Ein Grundstück „gehört“ nicht (mehr) zum Vermögen der Gesellschaft, wenn es zwar noch in ihrem Eigentum steht, es aber vor dem Übergang der Anteile am Gesellschaftsvermögen Gegenstand eines Veräußerungsvorgangs i.S. des § 1 Abs. 1 bis 3a GrEStG war3. Umgekehrt „gehört“ ein Grundstück (noch) nicht der Gesellschaft, wenn es ihr im Zeitpunkt des Übergangs der Anteile am Gesellschaftsvermögen nicht aufgrund eines Erwerbsvorgangs nach § 1 Abs. 1 bis 3a GrEStG grunderwerbsteuerrechtlich zuzurechnen ist.

Diese Grundsätze gelten auch bei mehrstöckigen Beteiligungen, bei denen eine Obergesellschaft an einer grundbesitzenden Gesellschaft unmittelbar oder mittelbar beteiligt ist. Ein Grundstück der Untergesellschaft ist der Obergesellschaft grunderwerbsteuerrechtlich nur zuzurechnen, wenn die Obergesellschaft selbst es aufgrund eines Erwerbsvorgangs nach § 1 Abs. 1 bis 3a GrEStG erworben hat.

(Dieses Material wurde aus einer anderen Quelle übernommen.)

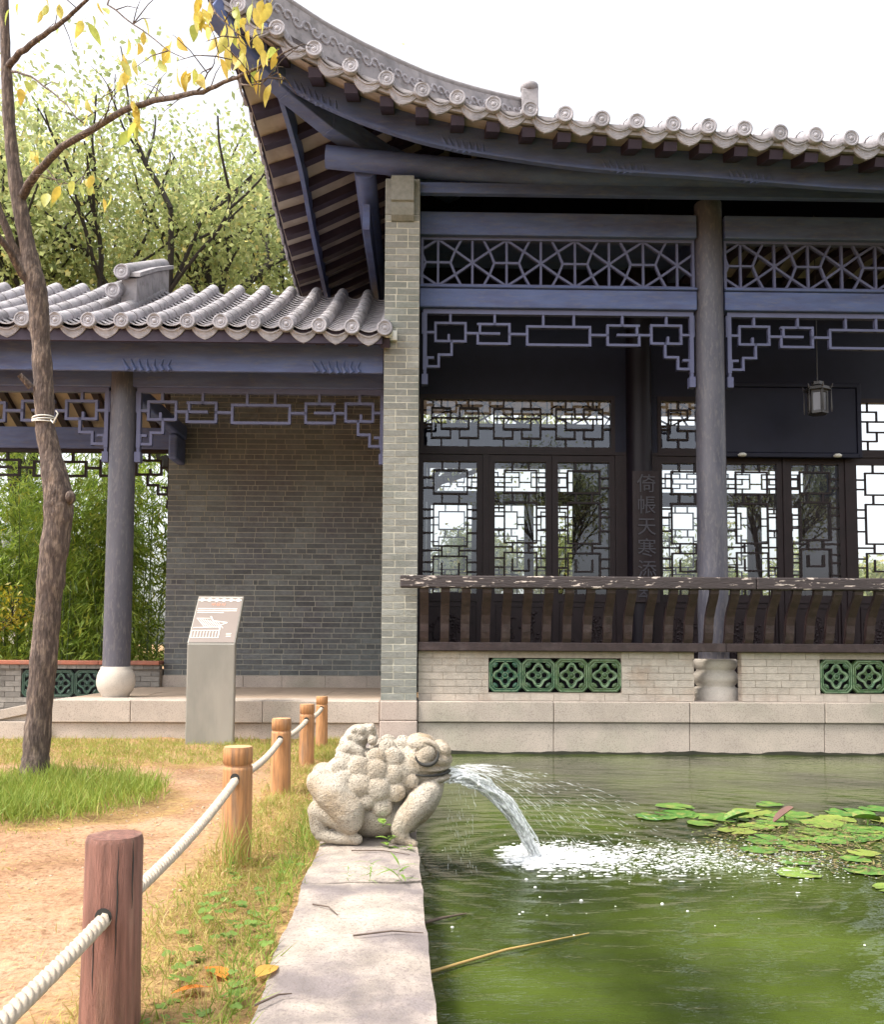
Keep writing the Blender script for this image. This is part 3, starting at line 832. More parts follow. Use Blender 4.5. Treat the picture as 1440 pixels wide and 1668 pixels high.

Der bloße Erwerb des Grundstücks durch die Untergesellschaft führt nicht zu einer automatischen Zurechnung bei der Obergesellschaft bzw. im Falle mehrstöckiger Beteiligungsketten bei den Obergesellschaften. Das bloße Halten einer Beteiligung in einer bestimmten Höhe stellt selbst keinen grunderwerbsteuerbaren Erwerbsvorgang dar.

Diese Sichtweise ist durch den Regelungszweck des § 1 Abs. 2a GrEStG gedeckt. Aus § 1 Abs. 2a GrEStG wie auch aus § 1 Abs. 2b bis 3a GrEStG folgt, dass Grundstücke einer Gesellschaft dem Gesellschafter nicht automatisch, sondern nur dann zuzurechnen sind, wenn die jeweiligen Erwerbstatbestände aufgrund von Vorgängen des Rechtsverkehrs erfüllt sind.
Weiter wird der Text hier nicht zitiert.